Today's DEC Structure

This is how most DECs are GENERALLY organized:

Click on the image for a larger view.

As you can see, today's DECs are completely dependent on volunteers and committees. Each of its major responsbilities has a committee dealing with the issue.

In an ideal world, all of this would flow nicely, each committee would have a group of 7-15 members who would world cohesivley to come up with specific solutions and prescriptions to the issues affecting their area of focus. Also, each committee would work with each other and arrange their agendas, operations, and plans accordingly. Designated committee members would make regular reports to the Executive Board (the top 4 elected positions) or a Steering Committee (not mentioned in this DEC model, but is used in some DECs.) The Executive Board or Steering Committee would coordinate and organize all of these committees around a few (3-5) main objectives and guide them in the same direction.

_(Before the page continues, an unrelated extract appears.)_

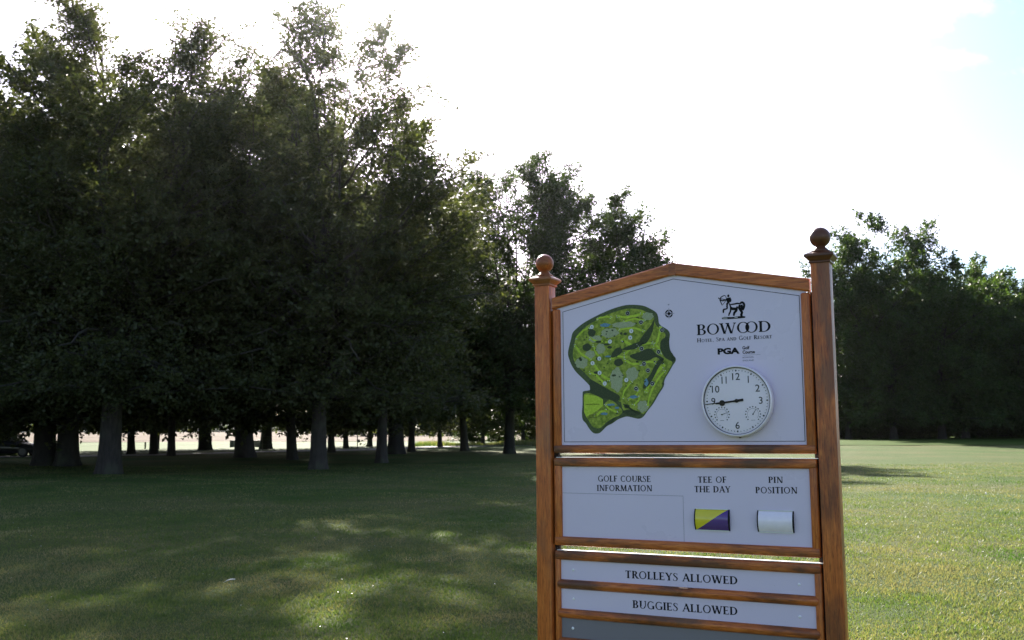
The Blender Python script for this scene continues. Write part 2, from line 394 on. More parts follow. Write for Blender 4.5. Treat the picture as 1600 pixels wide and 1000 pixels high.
# estate road curving behind the trees
def strip(name, pts, w, m, dz, kerb=False):
    pts = [Vector((p[0], p[1], 0)) for p in pts]
    sm = []
    for i in range(len(pts) - 1):
        p0, p1, p2, p3 = pts[max(i - 1, 0)], pts[i], pts[i + 1], pts[min(i + 2, len(pts) - 1)]
        for k in range(8):
            t = k / 8; sm.append(0.5 * ((2 * p1) + (p2 - p0) * t + (2 * p0 - 5 * p1 + 4 * p2 - p3) * t * t + (3 * p1 - p0 - 3 * p2 + p3) * t ** 3))
    sm.append(pts[-1]); mb = MB(); L = []
    for i, p in enumerate(sm):
        d = (sm[min(i + 1, len(sm) - 1)] - sm[max(i - 1, 0)]).normalized(); nrm = Vector((-d.y, d.x, 0))
        for s_ in (-1, 0, 1):
            q = p + nrm * w / 2 * s_; L.append((q.x, q.y, hz(q.x, q.y) + dz + (0.03 if s_ == 0 else 0)))
    n = len(sm); fs = []
    for i in range(n - 1):
        for k in (0, 1): a = i * 3 + k; fs.append((a, a + 1, a + 4, a + 3))
    mb.add(L, fs); o = mb.build(name, m, smooth=True); o['kind'] = 'structure'; return o
def asphalt():
    m, nt, out = mat('road')
    tc = node(nt, 'ShaderNodeTexCoord'); P = tc.outputs['Object']
    n = node(nt, 'ShaderNodeTexNoise', {'Vector': P, 'Scale': 6.0, 'Detail': 8.0, 'Roughness': 0.7})
    c = ramp(nt, n.outputs[0], [(0.3, (0.11, 0.11, 0.11)), (0.7, (0.2, 0.19, 0.18))])
    d = node(nt, 'ShaderNodeBsdfPrincipled', {'Base Color': c, 'Roughness': 0.8})
    nt.links.new(d.outputs[0], out.inputs[0]); return m
M['road'] = asphalt()
strip('estate_road', [(-90, 50), (-50, 56), (-32, 60), (-22, 66.5), (-15, 74), (-9.5, 84), (-3, 93), (12, 99.5)], 3.6, M['road'], 0.045)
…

Unfortunately, this isn't an ideal world. As mentioned in my previous post, volunteers aren't terribly reliable, many lack proper training, background, or experience in the necessary fields (communications, events coordination, campaign/project management, fundraising, etc...) and have their own narrow agendas and priorities. These committees usually meet irregularly, if at all in some DECs, and even those that meet regularly usually only meet once a month. This, of course, is not enough to adequately plan and enact operations needed to unseat an entrenched Republican majority, or keeping elected Democrats well supported and reinforced.